### ENTRIES PROVIDED ###

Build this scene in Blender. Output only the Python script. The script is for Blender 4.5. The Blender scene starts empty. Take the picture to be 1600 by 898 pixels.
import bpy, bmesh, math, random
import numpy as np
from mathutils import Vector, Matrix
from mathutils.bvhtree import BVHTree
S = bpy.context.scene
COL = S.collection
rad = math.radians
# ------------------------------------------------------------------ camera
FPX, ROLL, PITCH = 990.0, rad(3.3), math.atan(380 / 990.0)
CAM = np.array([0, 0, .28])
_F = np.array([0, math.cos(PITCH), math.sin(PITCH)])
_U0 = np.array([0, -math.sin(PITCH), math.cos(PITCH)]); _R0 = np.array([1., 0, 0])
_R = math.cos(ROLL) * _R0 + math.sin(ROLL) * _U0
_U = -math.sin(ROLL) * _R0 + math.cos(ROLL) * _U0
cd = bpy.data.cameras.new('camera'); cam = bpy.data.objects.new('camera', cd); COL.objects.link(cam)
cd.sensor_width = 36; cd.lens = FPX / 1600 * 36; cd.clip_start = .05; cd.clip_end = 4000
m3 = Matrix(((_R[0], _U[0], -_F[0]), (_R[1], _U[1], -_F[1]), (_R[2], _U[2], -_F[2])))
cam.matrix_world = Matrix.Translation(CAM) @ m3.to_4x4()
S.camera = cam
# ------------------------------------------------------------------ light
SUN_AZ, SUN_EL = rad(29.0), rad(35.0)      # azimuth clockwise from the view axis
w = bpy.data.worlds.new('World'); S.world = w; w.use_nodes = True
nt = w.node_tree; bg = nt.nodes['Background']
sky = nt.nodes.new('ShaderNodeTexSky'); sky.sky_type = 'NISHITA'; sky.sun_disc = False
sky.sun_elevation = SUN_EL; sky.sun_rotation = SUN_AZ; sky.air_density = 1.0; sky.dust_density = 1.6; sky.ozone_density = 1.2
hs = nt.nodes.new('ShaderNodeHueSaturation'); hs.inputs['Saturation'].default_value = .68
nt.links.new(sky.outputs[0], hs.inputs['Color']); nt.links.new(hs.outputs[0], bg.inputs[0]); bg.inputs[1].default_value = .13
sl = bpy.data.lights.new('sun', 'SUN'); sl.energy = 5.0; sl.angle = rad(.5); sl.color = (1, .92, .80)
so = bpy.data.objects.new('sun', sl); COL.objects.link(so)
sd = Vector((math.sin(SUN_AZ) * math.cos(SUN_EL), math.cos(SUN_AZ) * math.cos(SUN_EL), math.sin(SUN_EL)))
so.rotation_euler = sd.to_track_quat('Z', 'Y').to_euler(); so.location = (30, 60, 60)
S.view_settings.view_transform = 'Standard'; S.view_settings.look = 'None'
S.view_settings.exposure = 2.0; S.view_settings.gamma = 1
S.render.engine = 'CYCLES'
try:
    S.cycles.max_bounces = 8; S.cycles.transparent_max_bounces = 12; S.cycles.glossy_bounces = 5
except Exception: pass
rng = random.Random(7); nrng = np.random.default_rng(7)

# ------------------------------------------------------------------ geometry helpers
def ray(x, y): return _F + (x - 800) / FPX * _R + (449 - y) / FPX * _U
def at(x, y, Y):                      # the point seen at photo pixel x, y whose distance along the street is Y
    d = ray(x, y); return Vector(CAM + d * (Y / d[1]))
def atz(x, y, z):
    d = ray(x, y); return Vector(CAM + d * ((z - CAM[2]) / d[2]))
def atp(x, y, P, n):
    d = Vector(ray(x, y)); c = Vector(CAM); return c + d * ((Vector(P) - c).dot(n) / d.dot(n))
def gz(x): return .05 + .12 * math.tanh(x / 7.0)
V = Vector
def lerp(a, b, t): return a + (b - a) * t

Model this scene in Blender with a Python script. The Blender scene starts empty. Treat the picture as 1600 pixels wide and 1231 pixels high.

###

▶ _REQUIREMENTS_: Looking at the data above, how many lines hold the word "scene"? Respond with the number alone.

▶ _FINISHED EXERCISE_: 3